I should add that it was a privilege in 1988 to join John, Jenny, Helene, and Thandi as an Assistant Director in what would prove to be a particularly exciting and demanding time in the organisation’s history – most notably after the release of Nelson Mandela in 1990. It was during this time that we were exposed to a rapid acceleration in policy debates and turbulent organisational change, and once again it was the exceptional leadership of John and Jenny, with all of SACHED’s project and centre leadership, that managed to hold and guide us into a profoundly important last chapter in the organisation’s life i.e. our contribution to the transition to a constitutional democracy in 1994. 

I have particularly strong and valuable memories of the strategic planning and organisational restructuring exercises we (the exec) led during this time, wonderfully supported by the likes of Phil Glaser and Attorney Raymond Tucker whose knowledge and skills in facilitating organisational learning and change I have used time and time again in my career. 

6. What contributions did this work make to contemporary SA and current educational challenges?

LACOM and SACHED provided all of us who worked there, and those we served, with the opportunity to develop and test alternative models of adult and popular education provision with a distinctive commitment to personal and organisational learning and change. Our work was rooted in the values and principles of critical theory and the role of strong social movements in a democratic society.
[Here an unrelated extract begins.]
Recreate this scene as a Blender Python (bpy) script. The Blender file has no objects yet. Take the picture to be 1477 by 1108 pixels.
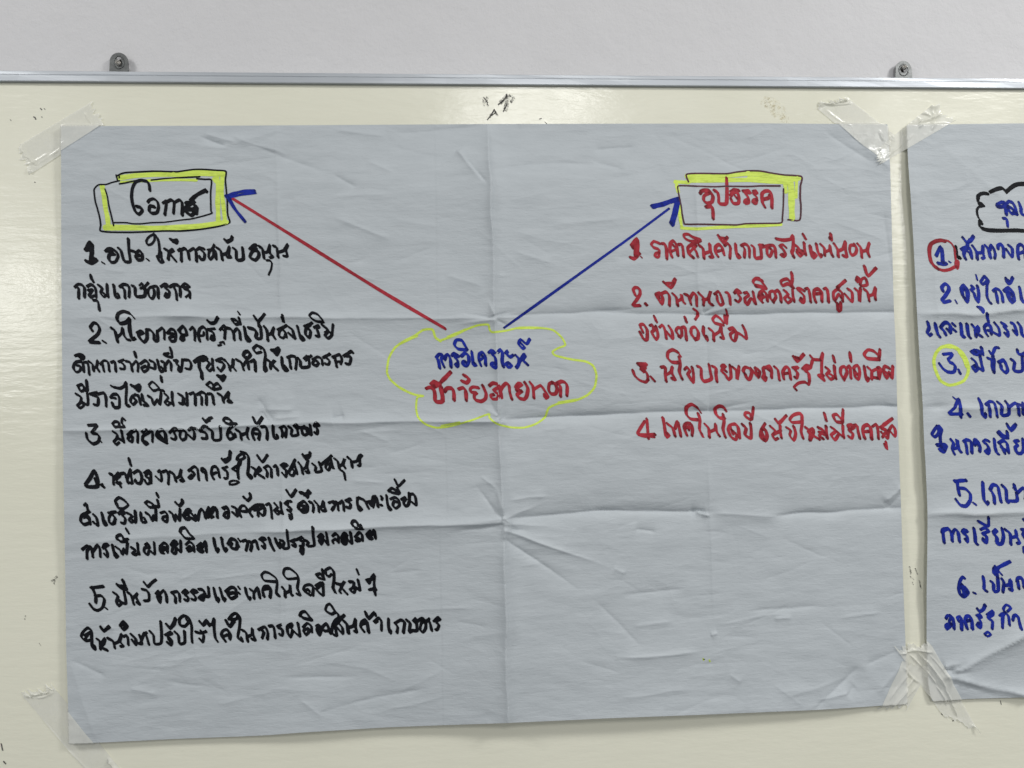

LACOM and SACHED alumni are still to be found in the hallways and policy forums of NGOs (local, national and international), schools, colleges, universities, and organs of government, not always as effective as we might like to be, but clearly active in the ongoing project of social, political and educational change in South Africa. Examples from my own experience and other alumni I know would include: 

  • In schools, colleges and universities as teachers, lecturers, researchers – often on the leadership and innovative edges of these institutions and projects and predominantly in the social sciences, adult education and work-integrated learning programmes; 
  • In shaping/evaluating the implementation of new post-school education and training policies and practices, most notably those concerned with Open Learning, Community Education and Training Colleges, Adult Educator Qualifications, Recognition of Prior Learning. 
  • Building new qualifications and articulated learning pathways for the recognition, certification and professionalisation of workers in the informal economy and related labour markets for example:
    • The design and implementation of a national survey of the prior formal and experiential learning of community-based paralegal workers, in preparation for the launch of a formal RPL platform into the new B.Paralegal Studies programme at CPUT;
    • The design and development of a 6 month long RPL programme (in progress) for child and youth care auxiliary workers seeking access with exemption into the new Bachelors degree in Child and Youth Care Work  at the Durban University of Technology;
    • The revision of Umalusi’s RPL and CAT Policies (in progress) to accommodate new adult learner qualifications (NASCA and GETCA) on the General and Further Education and Training Qualifications Sub-Framework;
    • Contributions to the design and delivery of a 6 month long MOOC for RPL practitioners and specialists, funded and distributed by the International Labour Organisation – first intake with 2500 participants in February 2022
  • Supporting popular education and training programmes linked to established and new social movements and NGOs, and to a lesser extent to the programmes of community colleges in the 21 Century post-school education and training system.